### INFORMATION SHOWN
--- --- ---

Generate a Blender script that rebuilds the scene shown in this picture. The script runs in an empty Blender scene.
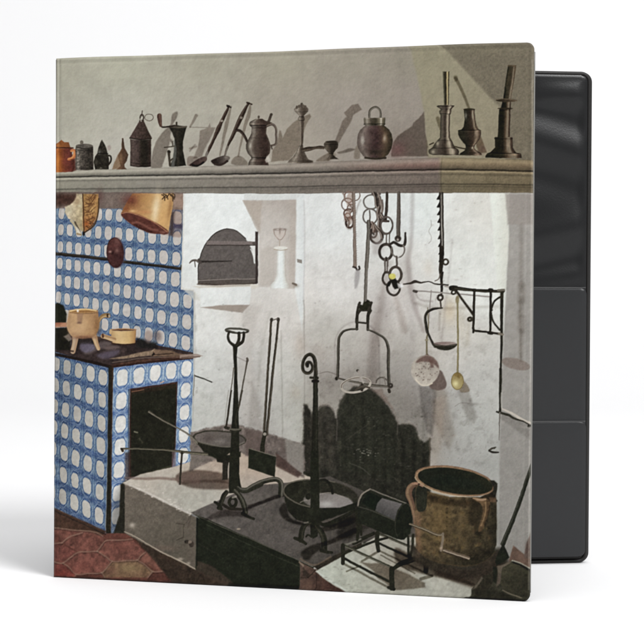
import bpy, bmesh, math, random
import numpy as np
from mathutils import Vector, Matrix

scene = bpy.context.scene
C = scene.collection
R = math.radians

# ------------------------------------------------------------------ camera
FOC, PITCH, ROLL, YAW = 1600.0, 0.025371, 0.003345, -0.038025
cam_d = bpy.data.cameras.new("camera"); cam = bpy.data.objects.new("camera", cam_d); C.objects.link(cam)
scene.camera = cam
cam_d.sensor_width = 36.0
cam_d.lens = 36.0 * FOC / 644.0
cam_d.clip_start = 0.01; cam_d.clip_end = 100
def _cam():
    cy, sy, cp, sp = math.cos(YAW), math.sin(YAW), math.cos(PITCH), math.sin(PITCH)
    right = Vector((cy, sy, 0)); fwd = Vector((-sy * cp, cy * cp, -sp)); up = right.cross(fwd)
    cr, sr = math.cos(ROLL), math.sin(ROLL)
    r2 = right * cr + up * sr * 1.0
    u2 = -right * sr + up * cr
    m = Matrix((r2, u2, -fwd)).transposed().to_4x4()
    m.translation = (0.118009, -0.918748, 0.170250)
    return m
cam.matrix_world = _cam()

# ------------------------------------------------------------------ light
world = bpy.data.worlds.new("World"); scene.world = world; world.use_nodes = True
bg = world.node_tree.nodes["Background"]
bg.inputs[0].default_value = (1.0, 1.0, 1.0, 1); bg.inputs[1].default_value = 0.42
def area(name, loc, target, size, power):
    d = bpy.data.lights.new(name, 'AREA'); d.shape = 'DISK'; d.size = size; d.energy = power
    o = bpy.data.objects.new(name, d); C.objects.link(o); o.location = loc
    o.rotation_euler = (Vector(target) - Vector(loc)).to_track_quat('-Z', 'Y').to_euler()
    return o
area("softbox_key", (2.0, -2.3, 2.7), (0.1, 0.1, 0.05), 1.5, 118)
area("backdrop_fill", (0.3, -0.5, 3.2), (0.2, 1.9, 0.9), 2.0, 50)  # unseen overhead fill, added to brighten the backdrop
scene.view_settings.view_transform = 'Standard'
scene.view_settings.look = 'None'
scene.view_settings.exposure = 0.0
scene.view_settings.gamma = 1.0
scene.cycles.max_bounces = 6

# ------------------------------------------------------------------ helpers
def tag(o, label=None, cat=None, kind=None, group=None):
    if label: o['label'] = label
    if cat: o['category'] = cat
    if kind: o['kind'] = kind
    if group: o['group'] = group
    return o
def link(name, mesh, mat=None, parent=None, smooth=True):
    o = bpy.data.objects.new(name, mesh); C.objects.link(o)
    if mat: mesh.materials.append(mat)
    if parent: o.parent = parent
    if smooth: mesh.polygons.foreach_set("use_smooth", [True] * len(mesh.polygons))
    return o
def frame(ox, oy, ang):           # local x along the board, local y = its back side
    return Matrix.Translation((ox, oy, 0)) @ Matrix.Rotation(ang, 4, 'Z')
def grid_mesh(name, X, Y, Z):
    nv, nu = X.shape
    me = bpy.data.meshes.new(name)
    co = np.stack([X, Y, Z], 2).reshape(-1, 3).astype(np.float32)
    i = np.arange(nv * nu).reshape(nv, nu)
    q = np.stack([i[:-1, :-1], i[:-1, 1:], i[1:, 1:], i[1:, :-1]], 2).reshape(-1, 4)
    me.vertices.add(len(co)); me.vertices.foreach_set("co", co.ravel())
    me.loops.add(q.size); me.loops.foreach_set("vertex_index", q.ravel().astype(np.int32))
    me.polygons.add(len(q)); me.polygons.foreach_set("loop_start", (np.arange(len(q)) * 4).astype(np.int32))
    me.polygons.foreach_set("use_smooth", np.ones(len(q), dtype=bool))
    me.update(calc_edges=True); me.validate()
    return me
def round_rect(x0, x1, z0, z1, rl, rr, n=8):
    P = []
    for cx, cz, r, a0 in ((x1, z0, rr, -90), (x1, z1, rr, 0), (x0, z1, rl, 90), (x0, z0, rl, 180)):
        sx = -1 if cx == x1 else 1; sz = -1 if cz == z1 else 1
        for k in range(n + 1):
            a = R(a0 + 90 * k / n)
            P.append((cx + sx * r + r * math.cos(a), cz + sz * r + r * math.sin(a)))
    return P
def slab(name, outline, y0, y1, mat, parent, bev=0.0012):
    bm = bmesh.new()
    vs = [bm.verts.new((x, y0, z)) for x, z in outline]
    f = bm.faces.new(vs)
    ex = bmesh.ops.extrude_face_region(bm, geom=[f])
    for v in ex['geom']:
        if isinstance(v, bmesh.types.BMVert): v.co.y = y1
    bmesh.ops.recalc_face_normals(bm, faces=bm.faces)
    if bev:
        es = [e for e in bm.edges if len(e.link_faces) == 2 and e.calc_face_angle(0) > 1.0]
        bmesh.ops.bevel(bm, geom=es, offset=bev, segments=3, affect='EDGES', profile=0.5)
    me = bpy.data.meshes.new(name); bm.to_mesh(me); bm.free()
    return link(name, me, mat, parent, smooth=False)
def tube(name, pts, r, mat, parent, closed=False, n=8):
    P = [Vector(p) for p in pts]; N = len(P); vs = []
    rings = []
    for i in range(N):
        if closed: t = P[(i + 1) % N] - P[i - 1]
        else: t = P[min(i + 1, N - 1)] - P[max(i - 1, 0)]
        t.normalize()
        a = t.orthogonal().normalized()
        ref = Vector((0, 1, 0))
        if abs(t.dot(ref)) < 0.95: a = (ref - t * t.dot(ref)).normalized()
        b = t.cross(a)
        rings.append([P[i] + a * r * math.cos(2 * math.pi * k / n) + b * r * math.sin(2 * math.pi * k / n) for k in range(n)])
    bm = bmesh.new()
    V = [[bm.verts.new(c) for c in ring] for ring in rings]
    for i in range(N if closed else N - 1):
        for k in range(n):
            bm.faces.new((V[i][k], V[i][(k + 1) % n], V[(i + 1) % N][(k + 1) % n], V[(i + 1) % N][k]))
    if not closed:
        bm.faces.new(V[0]); bm.faces.new(V[-1])
    bmesh.ops.recalc_face_normals(bm, faces=bm.faces)
    me = bpy.data.meshes.new(name); bm.to_mesh(me); bm.free()
    return link(name, me, mat, parent)
def principled(name, col, rough, spec=0.5, metal=0.0):
    m = bpy.data.materials.new(name); m.use_nodes = True
    b = m.node_tree.nodes["Principled BSDF"]
    b.inputs["Base Color"].default_value = (*col, 1); b.inputs["Roughness"].default_value = rough
    b.inputs["Specular IOR Level"].default_value = spec; b.inputs["Metallic"].default_value = metal
    return m, b
def bump(m, b, scale, strength, dist=0.001, detail=4):
    nt = m.node_tree
    tc = nt.nodes.new("ShaderNodeTexCoord"); n = nt.nodes.new("ShaderNodeTexNoise"); bp = nt.nodes.new("ShaderNodeBump")
    n.inputs["Scale"].default_value = scale; n.inputs["Detail"].default_value = detail
    bp.inputs["Strength"].default_value = strength; bp.inputs["Distance"].default_value = dist
    nt.links.new(tc.outputs["Object"], n.inputs["Vector"]); nt.links.new(n.outputs["Fac"], bp.inputs["Height"])
    nt.links.new(bp.outputs["Normal"], b.inputs["Normal"])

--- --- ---

### WHAT YOU ARE ASKED TO DO
Starting with the first line of the data above and ending with the line containing "R = math.radians", please restate every line exactly, leaving images out.

### ANSWER BELOW
Generate a Blender script that rebuilds the scene shown in this picture. The script runs in an empty Blender scene.
import bpy, bmesh, math, random
import numpy as np
from mathutils import Vector, Matrix

scene = bpy.context.scene
C = scene.collection
R = math.radians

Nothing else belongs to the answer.